Directions for this task: Reproduce the whole listing, character for character.

Data provided:

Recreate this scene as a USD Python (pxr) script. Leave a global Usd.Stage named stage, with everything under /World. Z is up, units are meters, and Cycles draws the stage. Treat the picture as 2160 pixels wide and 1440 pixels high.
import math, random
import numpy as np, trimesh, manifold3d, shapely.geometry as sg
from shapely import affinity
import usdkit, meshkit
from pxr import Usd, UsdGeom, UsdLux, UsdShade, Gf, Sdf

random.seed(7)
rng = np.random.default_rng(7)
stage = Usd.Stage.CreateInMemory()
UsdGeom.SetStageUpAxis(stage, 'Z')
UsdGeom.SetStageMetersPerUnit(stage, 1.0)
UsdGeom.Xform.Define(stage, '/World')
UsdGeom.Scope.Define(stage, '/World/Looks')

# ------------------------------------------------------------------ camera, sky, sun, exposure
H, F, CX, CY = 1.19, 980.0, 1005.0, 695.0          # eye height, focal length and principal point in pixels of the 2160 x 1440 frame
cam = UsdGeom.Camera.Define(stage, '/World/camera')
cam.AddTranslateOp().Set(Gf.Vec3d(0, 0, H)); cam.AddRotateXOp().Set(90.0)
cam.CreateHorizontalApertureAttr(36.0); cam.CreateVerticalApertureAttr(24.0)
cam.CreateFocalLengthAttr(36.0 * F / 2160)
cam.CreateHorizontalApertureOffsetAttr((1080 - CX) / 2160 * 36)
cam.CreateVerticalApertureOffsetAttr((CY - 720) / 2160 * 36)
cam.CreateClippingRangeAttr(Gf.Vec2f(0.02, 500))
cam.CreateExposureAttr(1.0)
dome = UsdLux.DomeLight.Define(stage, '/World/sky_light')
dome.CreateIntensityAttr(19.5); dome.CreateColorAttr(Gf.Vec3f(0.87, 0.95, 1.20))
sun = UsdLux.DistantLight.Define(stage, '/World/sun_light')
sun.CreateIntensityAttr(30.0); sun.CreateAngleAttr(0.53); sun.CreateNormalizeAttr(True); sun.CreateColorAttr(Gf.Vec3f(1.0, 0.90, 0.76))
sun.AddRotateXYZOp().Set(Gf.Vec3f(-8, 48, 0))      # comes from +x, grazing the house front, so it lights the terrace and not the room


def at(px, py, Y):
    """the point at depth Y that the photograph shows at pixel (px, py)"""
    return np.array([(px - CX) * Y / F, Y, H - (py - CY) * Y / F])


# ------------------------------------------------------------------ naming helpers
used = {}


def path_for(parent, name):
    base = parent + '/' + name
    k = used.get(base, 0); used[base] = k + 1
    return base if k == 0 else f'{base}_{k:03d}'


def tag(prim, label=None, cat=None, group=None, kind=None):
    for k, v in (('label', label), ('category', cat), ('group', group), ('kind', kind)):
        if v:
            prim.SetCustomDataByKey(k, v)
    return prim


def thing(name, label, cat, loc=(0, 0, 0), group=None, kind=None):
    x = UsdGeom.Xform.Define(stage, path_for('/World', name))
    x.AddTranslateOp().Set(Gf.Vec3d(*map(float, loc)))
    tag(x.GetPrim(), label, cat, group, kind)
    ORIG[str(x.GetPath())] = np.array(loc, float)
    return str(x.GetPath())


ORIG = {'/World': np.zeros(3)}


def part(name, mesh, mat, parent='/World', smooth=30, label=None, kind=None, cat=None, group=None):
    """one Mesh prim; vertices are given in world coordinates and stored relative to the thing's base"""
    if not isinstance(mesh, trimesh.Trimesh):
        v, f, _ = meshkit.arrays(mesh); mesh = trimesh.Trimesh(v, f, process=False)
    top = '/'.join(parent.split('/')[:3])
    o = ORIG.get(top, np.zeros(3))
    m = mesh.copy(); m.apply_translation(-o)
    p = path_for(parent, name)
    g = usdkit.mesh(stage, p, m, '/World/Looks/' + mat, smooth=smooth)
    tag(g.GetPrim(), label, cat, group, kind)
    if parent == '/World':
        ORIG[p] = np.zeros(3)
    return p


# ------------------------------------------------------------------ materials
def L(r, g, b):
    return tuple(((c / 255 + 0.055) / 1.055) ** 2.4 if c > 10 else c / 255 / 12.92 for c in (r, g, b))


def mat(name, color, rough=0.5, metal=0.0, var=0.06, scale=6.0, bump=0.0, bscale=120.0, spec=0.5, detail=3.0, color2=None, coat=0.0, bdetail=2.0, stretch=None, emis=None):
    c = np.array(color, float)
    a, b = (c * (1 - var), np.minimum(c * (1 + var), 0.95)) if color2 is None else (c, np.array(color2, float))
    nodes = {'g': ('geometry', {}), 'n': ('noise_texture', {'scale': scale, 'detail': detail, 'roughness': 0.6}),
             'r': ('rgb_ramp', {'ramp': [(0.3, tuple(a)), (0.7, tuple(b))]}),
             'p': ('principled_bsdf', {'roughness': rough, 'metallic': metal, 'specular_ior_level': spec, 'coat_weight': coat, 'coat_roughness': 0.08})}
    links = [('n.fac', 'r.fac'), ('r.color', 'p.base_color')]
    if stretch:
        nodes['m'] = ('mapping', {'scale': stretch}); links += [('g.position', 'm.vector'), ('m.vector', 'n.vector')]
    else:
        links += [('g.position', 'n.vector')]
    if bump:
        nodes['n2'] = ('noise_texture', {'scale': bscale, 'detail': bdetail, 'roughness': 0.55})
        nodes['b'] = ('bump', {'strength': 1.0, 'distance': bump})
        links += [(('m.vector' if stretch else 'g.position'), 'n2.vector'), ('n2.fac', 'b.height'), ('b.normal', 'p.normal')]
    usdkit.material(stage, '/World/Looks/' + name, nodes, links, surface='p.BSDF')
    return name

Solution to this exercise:
Recreate this scene as a USD Python (pxr) script. Leave a global Usd.Stage named stage, with everything under /World. Z is up, units are meters, and Cycles draws the stage. Treat the picture as 2160 pixels wide and 1440 pixels high.
import math, random
import numpy as np, trimesh, manifold3d, shapely.geometry as sg
from shapely import affinity
import usdkit, meshkit
from pxr import Usd, UsdGeom, UsdLux, UsdShade, Gf, Sdf

random.seed(7)
rng = np.random.default_rng(7)
stage = Usd.Stage.CreateInMemory()
UsdGeom.SetStageUpAxis(stage, 'Z')
UsdGeom.SetStageMetersPerUnit(stage, 1.0)
UsdGeom.Xform.Define(stage, '/World')
UsdGeom.Scope.Define(stage, '/World/Looks')

# ------------------------------------------------------------------ camera, sky, sun, exposure
H, F, CX, CY = 1.19, 980.0, 1005.0, 695.0          # eye height, focal length and principal point in pixels of the 2160 x 1440 frame
cam = UsdGeom.Camera.Define(stage, '/World/camera')
cam.AddTranslateOp().Set(Gf.Vec3d(0, 0, H)); cam.AddRotateXOp().Set(90.0)
cam.CreateHorizontalApertureAttr(36.0); cam.CreateVerticalApertureAttr(24.0)
cam.CreateFocalLengthAttr(36.0 * F / 2160)
cam.CreateHorizontalApertureOffsetAttr((1080 - CX) / 2160 * 36)
cam.CreateVerticalApertureOffsetAttr((CY - 720) / 2160 * 36)
cam.CreateClippingRangeAttr(Gf.Vec2f(0.02, 500))
cam.CreateExposureAttr(1.0)
dome = UsdLux.DomeLight.Define(stage, '/World/sky_light')
dome.CreateIntensityAttr(19.5); dome.CreateColorAttr(Gf.Vec3f(0.87, 0.95, 1.20))
sun = UsdLux.DistantLight.Define(stage, '/World/sun_light')
sun.CreateIntensityAttr(30.0); sun.CreateAngleAttr(0.53); sun.CreateNormalizeAttr(True); sun.CreateColorAttr(Gf.Vec3f(1.0, 0.90, 0.76))
sun.AddRotateXYZOp().Set(Gf.Vec3f(-8, 48, 0))      # comes from +x, grazing the house front, so it lights the terrace and not the room


def at(px, py, Y):
    """the point at depth Y that the photograph shows at pixel (px, py)"""
    return np.array([(px - CX) * Y / F, Y, H - (py - CY) * Y / F])


# ------------------------------------------------------------------ naming helpers
used = {}


def path_for(parent, name):
    base = parent + '/' + name
    k = used.get(base, 0); used[base] = k + 1
    return base if k == 0 else f'{base}_{k:03d}'


def tag(prim, label=None, cat=None, group=None, kind=None):
    for k, v in (('label', label), ('category', cat), ('group', group), ('kind', kind)):
        if v:
            prim.SetCustomDataByKey(k, v)
    return prim


def thing(name, label, cat, loc=(0, 0, 0), group=None, kind=None):
    x = UsdGeom.Xform.Define(stage, path_for('/World', name))
    x.AddTranslateOp().Set(Gf.Vec3d(*map(float, loc)))
    tag(x.GetPrim(), label, cat, group, kind)
    ORIG[str(x.GetPath())] = np.array(loc, float)
    return str(x.GetPath())


ORIG = {'/World': np.zeros(3)}


def part(name, mesh, mat, parent='/World', smooth=30, label=None, kind=None, cat=None, group=None):
    """one Mesh prim; vertices are given in world coordinates and stored relative to the thing's base"""
    if not isinstance(mesh, trimesh.Trimesh):
        v, f, _ = meshkit.arrays(mesh); mesh = trimesh.Trimesh(v, f, process=False)
    top = '/'.join(parent.split('/')[:3])
    o = ORIG.get(top, np.zeros(3))
    m = mesh.copy(); m.apply_translation(-o)
    p = path_for(parent, name)
    g = usdkit.mesh(stage, p, m, '/World/Looks/' + mat, smooth=smooth)
    tag(g.GetPrim(), label, cat, group, kind)
    if parent == '/World':
        ORIG[p] = np.zeros(3)
    return p


# ------------------------------------------------------------------ materials
def L(r, g, b):
    return tuple(((c / 255 + 0.055) / 1.055) ** 2.4 if c > 10 else c / 255 / 12.92 for c in (r, g, b))


def mat(name, color, rough=0.5, metal=0.0, var=0.06, scale=6.0, bump=0.0, bscale=120.0, spec=0.5, detail=3.0, color2=None, coat=0.0, bdetail=2.0, stretch=None, emis=None):
    c = np.array(color, float)
    a, b = (c * (1 - var), np.minimum(c * (1 + var), 0.95)) if color2 is None else (c, np.array(color2, float))
    nodes = {'g': ('geometry', {}), 'n': ('noise_texture', {'scale': scale, 'detail': detail, 'roughness': 0.6}),
             'r': ('rgb_ramp', {'ramp': [(0.3, tuple(a)), (0.7, tuple(b))]}),
             'p': ('principled_bsdf', {'roughness': rough, 'metallic': metal, 'specular_ior_level': spec, 'coat_weight': coat, 'coat_roughness': 0.08})}
    links = [('n.fac', 'r.fac'), ('r.color', 'p.base_color')]
    if stretch:
        nodes['m'] = ('mapping', {'scale': stretch}); links += [('g.position', 'm.vector'), ('m.vector', 'n.vector')]
    else:
        links += [('g.position', 'n.vector')]
    if bump:
        nodes['n2'] = ('noise_texture', {'scale': bscale, 'detail': bdetail, 'roughness': 0.55})
        nodes['b'] = ('bump', {'strength': 1.0, 'distance': bump})
        links += [(('m.vector' if stretch else 'g.position'), 'n2.vector'), ('n2.fac', 'b.height'), ('b.normal', 'p.normal')]
    usdkit.material(stage, '/World/Looks/' + name, nodes, links, surface='p.BSDF')
    return name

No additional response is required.